The votes are in, and it's bad news for John McCain. Barack Obama has a big lead in the sale of campaign buttons and other election paraphernalia, outselling McCain 3 to 1 on one memorabilia website.
An Obama victory could make some of those pieces more valuable, experts say, given the historic nature of his candidacy. A button from the launch of Obama's presidential campaign sold for $150 in August at the American Political Items Collectors National Convention.
If you think there's no redeeming value to the interminable exercise known as the American presidential campaign, you are not a collector. The stock market may have tanked, but the longest presidential season in U.S. history has stimulated a different kind of investment opportunity.

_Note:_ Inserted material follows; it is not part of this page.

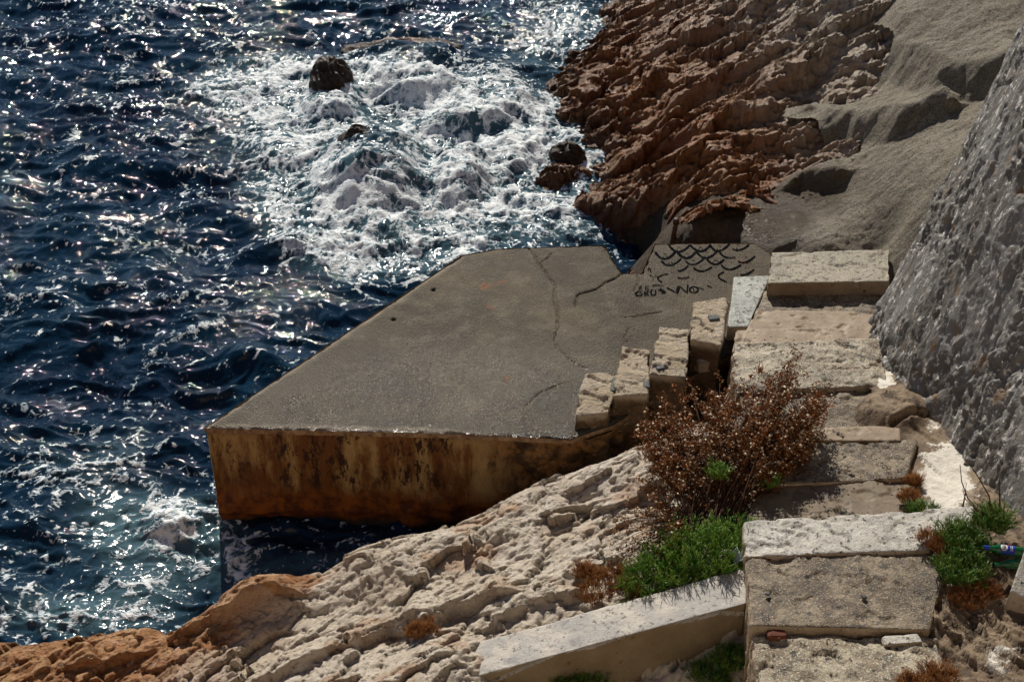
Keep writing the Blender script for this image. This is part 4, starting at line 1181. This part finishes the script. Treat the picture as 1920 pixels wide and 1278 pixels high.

"This year more than any other, people are collecting political memorabilia," says Adam Gottlieb, a spokesman for the California Energy Commission and a presidential-item junkie whose extensive Teddy Roosevelt collection is on exhibit through the end of the year at the California Historical Society in San Francisco. "People are yearning for nostalgia, something meaningful in their lives."
On Monday, the PBS series "Antiques Roadshow" gets into the act with "Politically Collect," a program that pulls back the appraisal curtain on presidential artifacts worth considerably more than the paper or tin on which they're printed -- up to $75,000, for instance, for a photograph of Lyndon B. Johnson taking the oath of office after President Kennedy was shot in 1963.
"Political items have really gone up in price," says Jeffery Daar, an attorney and Democratic Party activist whose Northridge home overflows with buttons and other memorabilia from the last 40 years of electioneering.
Presidential paraphernalia has long been the domain of hard-core political fans such as Daar, who live to unearth an obscure invitation or rare tchotchke. But in the last decade, the field has also become a place to make a tidy profit. A 1920 button of Democratic presidential candidate James Cox and his running mate, Franklin Delano Roosevelt, can sell for as much as $30,000. Last month, a signed photo of John F. Kennedy was going for $4,200 on Politics-Now.com. EBay and political memorabilia auction sites have made it possible for anyone to click their way into the game.
The collecting impulse is driven by something the afflicted say you can't get from stamps or Cabbage Patch stockpiles.